Paolo Canessa, pm all’epoca del processo per l’omicidio di Gianluca Pucci (nel riquadro)
Buggiano, 18 gennaio 2024 - Derubato, ucciso e poi, come se non bastasse, buttato in una buca nel terreno. Si chiamava Gianluca Pucci, era di Borgo a Buggiano e aveva solo 22 anni. Oggi ricorrono 40 anni esatti da quel terribile omicidio del 18 gennaio 1984, mentre Piero, il babbo di Gianluca, è venuto a mancare pochi mesi fa, nel dolore e nel timore di incontrare per strada gli assassini di suo figlio, ormai liberi da decenni e con una loro vita.
Furono proprio babbo Piero e mamma Carla a tenere viva l’attenzione sul caso della sparizione del loro amato figliolo, fino al ritrovamento del corpo e anche dopo, quando si rivolsero al nostro giornale per ricordare Gianluca ed esprimere la loro amarezza sulla conversione delle pene da ergastolo a pochi anni di carcere per i suoi assassini: i gioiellieri Franco Scatizzi e Andrea Nistri furono condannati all’ergastolo, poi ridotto a 30 anni nel ‘95. Danilo Nannini, "pentito" dopo un periodo di libertà vigilata, scontò 11 anni di pena. Pochi anni a Giovanni Esposito, che ricettò l’oro, pur sapendolo macchiato di sangue, mentre Danilo Borsi, scappato in Francia, lasciò 2 lettere in cui si diceva estraneo all’omicidio prima di essere trovato impiccato in un carcere vicino Parigi.
Gianluca era un giovane portavalori. Serissimo, fidanzato, pensava al matrimonio. I genitori dicevano sempre che lui stava molto attento a non frequentare luoghi isolati. Fu colto nella trappola da persone che conosceva e che idearono un piano assurdo per derubarlo dei 150 milioni di preziosi di cui lui faceva il rappresentante. Inscenarono addirittura la fuga di Gianluca, portando la sua auto all’aeroporto di Pisa e dandole fuoco.

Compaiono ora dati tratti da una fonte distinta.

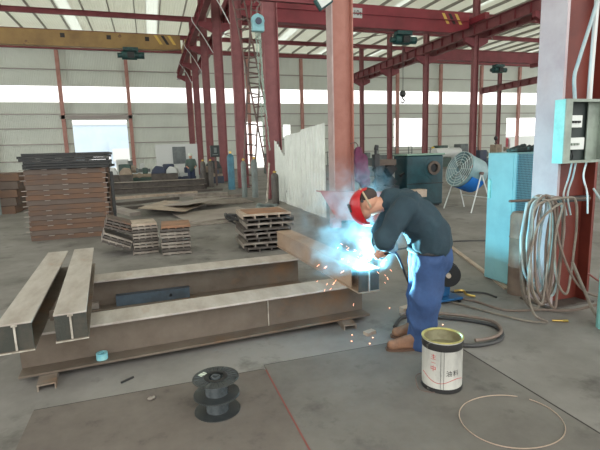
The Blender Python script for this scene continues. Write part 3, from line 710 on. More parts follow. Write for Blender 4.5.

Lo uccisero con 4 colpi di pistola alle spalle e si liberarono del corpo seppellendolo in una buca profonda un metro e mezzo di una villetta in collina a Marliana.
Nel corso degli interrogatori uno degli indagati crollò e ammise che Gianluca era stato ucciso "perché era la cosa più semplice", il giorno stesso della scomparsa. "Durante l’anno in cui fu portato avanti il processo – raccontarono Piero e Carla Pucci – continuavano a chiederci il perdono, per avere uno sconto di pena". Era l’epoca in cui nella sonnacchiosa periferia di provincia un omicidio era una situazione oltre l’eccezionalità e in cui nelle redazioni dei giornali non c’erano ancora i computer e i cellulari, i cronisti andavano sul luogo, comunicavano attraverso i telefoni a gettoni. Erano i tempi del mostro di Firenze e del pubblico ministero Paolo Canessa che non officiò solo il processo al Pacciani, ma anche quello ai 4 aguzzini di Gianluca Pucci, oggi tutti con una loro vita.